### Exercise prompt
Copy each line in which the string "scene" occurs.

### Material
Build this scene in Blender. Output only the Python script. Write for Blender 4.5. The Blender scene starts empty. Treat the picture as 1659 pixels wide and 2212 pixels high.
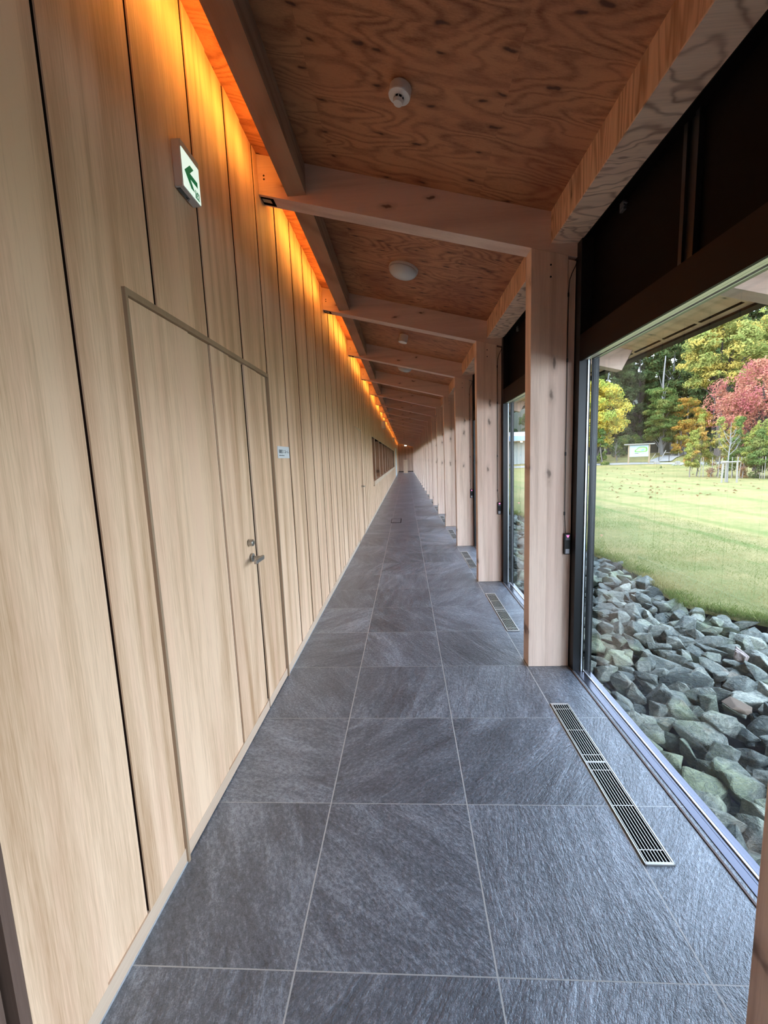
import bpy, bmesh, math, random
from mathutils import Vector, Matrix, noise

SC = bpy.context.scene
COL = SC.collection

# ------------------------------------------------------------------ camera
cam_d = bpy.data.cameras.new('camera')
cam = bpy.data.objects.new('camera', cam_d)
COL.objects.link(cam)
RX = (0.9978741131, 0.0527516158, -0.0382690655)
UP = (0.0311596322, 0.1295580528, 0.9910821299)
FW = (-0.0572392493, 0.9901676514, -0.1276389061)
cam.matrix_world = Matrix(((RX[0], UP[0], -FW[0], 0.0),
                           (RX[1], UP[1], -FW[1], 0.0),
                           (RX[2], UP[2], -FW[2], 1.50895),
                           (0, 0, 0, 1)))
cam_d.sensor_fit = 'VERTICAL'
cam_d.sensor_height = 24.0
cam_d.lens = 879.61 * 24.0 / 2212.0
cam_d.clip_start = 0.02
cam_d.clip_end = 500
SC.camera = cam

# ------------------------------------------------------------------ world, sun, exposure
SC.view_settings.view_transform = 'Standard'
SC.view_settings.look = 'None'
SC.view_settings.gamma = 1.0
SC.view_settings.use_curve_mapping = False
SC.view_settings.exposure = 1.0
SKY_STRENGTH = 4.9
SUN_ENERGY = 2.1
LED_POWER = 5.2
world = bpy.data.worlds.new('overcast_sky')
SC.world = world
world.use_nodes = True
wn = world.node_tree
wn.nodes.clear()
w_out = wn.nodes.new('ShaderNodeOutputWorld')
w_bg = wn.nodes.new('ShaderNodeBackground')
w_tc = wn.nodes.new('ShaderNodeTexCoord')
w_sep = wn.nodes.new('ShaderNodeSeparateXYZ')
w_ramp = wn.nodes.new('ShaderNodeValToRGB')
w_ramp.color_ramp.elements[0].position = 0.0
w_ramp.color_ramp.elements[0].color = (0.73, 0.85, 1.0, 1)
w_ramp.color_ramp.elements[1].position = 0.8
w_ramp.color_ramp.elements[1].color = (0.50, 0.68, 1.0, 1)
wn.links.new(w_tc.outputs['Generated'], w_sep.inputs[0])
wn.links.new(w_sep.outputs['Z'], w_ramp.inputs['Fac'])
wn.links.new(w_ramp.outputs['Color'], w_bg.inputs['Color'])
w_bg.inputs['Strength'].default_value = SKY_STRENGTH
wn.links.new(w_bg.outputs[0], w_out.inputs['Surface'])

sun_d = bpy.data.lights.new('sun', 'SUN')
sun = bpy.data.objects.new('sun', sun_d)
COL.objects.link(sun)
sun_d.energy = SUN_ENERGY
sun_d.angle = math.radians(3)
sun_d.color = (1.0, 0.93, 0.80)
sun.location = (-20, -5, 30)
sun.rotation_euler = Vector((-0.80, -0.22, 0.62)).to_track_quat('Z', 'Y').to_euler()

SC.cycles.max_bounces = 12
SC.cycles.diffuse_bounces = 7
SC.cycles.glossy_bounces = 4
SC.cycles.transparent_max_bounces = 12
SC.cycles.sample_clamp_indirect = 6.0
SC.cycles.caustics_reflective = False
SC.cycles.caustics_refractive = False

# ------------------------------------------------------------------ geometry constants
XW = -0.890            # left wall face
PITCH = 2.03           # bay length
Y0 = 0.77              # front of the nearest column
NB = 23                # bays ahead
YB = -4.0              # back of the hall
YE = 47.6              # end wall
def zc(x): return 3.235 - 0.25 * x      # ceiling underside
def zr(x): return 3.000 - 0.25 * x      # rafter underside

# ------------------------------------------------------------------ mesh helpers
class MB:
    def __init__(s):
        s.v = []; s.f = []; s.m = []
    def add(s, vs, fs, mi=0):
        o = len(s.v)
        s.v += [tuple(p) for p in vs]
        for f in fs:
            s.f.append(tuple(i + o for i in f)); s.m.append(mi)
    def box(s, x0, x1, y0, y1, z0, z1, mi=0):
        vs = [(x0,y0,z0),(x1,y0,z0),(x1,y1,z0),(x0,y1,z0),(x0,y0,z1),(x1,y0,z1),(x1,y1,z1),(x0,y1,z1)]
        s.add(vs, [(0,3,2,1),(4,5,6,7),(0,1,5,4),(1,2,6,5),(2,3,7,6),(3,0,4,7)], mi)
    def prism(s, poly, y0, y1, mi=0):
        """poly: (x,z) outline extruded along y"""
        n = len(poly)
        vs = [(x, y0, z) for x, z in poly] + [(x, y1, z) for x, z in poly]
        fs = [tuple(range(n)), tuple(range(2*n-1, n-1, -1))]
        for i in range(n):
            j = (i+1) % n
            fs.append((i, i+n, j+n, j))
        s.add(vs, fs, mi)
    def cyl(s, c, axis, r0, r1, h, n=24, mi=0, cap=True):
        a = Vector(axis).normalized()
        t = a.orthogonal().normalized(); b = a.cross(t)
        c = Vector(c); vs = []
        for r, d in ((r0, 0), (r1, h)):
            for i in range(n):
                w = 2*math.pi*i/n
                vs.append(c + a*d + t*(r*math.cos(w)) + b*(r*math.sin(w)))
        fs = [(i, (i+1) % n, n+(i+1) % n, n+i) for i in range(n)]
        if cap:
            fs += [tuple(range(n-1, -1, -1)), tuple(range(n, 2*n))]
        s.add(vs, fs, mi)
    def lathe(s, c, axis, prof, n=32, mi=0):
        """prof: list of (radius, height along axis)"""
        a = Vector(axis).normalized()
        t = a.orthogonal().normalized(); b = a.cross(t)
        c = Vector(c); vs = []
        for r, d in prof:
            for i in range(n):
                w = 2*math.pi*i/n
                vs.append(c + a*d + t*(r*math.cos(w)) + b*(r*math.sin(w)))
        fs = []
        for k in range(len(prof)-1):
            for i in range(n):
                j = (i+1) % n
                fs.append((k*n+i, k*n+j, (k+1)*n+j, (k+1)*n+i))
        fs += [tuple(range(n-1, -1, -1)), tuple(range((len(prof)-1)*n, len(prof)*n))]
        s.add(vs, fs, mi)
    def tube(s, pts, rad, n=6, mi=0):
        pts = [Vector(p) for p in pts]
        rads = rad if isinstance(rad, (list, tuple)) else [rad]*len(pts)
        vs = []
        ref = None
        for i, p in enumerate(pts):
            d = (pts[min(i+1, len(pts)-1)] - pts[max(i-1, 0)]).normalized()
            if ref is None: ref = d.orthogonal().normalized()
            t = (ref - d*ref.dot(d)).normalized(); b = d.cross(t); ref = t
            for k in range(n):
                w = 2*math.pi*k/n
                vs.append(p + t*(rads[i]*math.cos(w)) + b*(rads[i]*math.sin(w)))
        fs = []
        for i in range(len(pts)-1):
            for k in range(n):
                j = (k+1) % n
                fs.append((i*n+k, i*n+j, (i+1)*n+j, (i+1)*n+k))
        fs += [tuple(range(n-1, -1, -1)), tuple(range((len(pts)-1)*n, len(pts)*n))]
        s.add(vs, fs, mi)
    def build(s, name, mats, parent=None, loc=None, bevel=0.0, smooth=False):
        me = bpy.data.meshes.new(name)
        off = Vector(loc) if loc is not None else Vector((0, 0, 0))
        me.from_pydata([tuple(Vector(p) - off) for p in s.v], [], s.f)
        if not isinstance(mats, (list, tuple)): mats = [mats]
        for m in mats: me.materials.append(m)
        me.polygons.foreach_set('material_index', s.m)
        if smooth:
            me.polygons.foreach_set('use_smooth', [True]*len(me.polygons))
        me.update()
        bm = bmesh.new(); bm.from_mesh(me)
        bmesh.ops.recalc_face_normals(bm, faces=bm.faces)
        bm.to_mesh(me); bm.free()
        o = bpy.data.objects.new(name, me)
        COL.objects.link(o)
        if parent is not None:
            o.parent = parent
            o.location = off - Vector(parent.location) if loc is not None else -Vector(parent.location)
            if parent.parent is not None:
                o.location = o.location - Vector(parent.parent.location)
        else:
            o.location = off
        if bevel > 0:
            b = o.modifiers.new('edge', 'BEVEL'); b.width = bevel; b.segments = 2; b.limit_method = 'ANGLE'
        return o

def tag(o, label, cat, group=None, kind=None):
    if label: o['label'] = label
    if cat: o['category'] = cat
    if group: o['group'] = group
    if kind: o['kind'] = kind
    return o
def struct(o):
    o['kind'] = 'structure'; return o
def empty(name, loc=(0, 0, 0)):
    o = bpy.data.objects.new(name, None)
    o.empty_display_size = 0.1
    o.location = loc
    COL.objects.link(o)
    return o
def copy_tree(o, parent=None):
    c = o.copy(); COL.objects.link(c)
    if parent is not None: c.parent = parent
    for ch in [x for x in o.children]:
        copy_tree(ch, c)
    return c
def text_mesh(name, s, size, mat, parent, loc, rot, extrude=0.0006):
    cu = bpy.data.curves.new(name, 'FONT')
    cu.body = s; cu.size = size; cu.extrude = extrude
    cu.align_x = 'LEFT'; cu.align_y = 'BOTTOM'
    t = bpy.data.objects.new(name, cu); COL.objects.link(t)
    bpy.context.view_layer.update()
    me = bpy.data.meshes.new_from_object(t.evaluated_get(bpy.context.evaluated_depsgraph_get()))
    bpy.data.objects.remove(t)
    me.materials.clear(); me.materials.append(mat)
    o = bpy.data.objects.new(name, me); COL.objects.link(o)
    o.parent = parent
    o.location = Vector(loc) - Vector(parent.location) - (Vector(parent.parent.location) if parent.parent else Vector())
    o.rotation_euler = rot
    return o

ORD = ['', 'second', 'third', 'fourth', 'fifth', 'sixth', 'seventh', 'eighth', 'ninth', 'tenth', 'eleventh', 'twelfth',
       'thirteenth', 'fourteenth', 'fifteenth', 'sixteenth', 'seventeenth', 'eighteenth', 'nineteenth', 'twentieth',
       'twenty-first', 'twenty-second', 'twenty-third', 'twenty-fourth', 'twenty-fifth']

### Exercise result
Build this scene in Blender. Output only the Python script. Write for Blender 4.5. The Blender scene starts empty. Treat the picture as 1659 pixels wide and 2212 pixels high.
SC = bpy.context.scene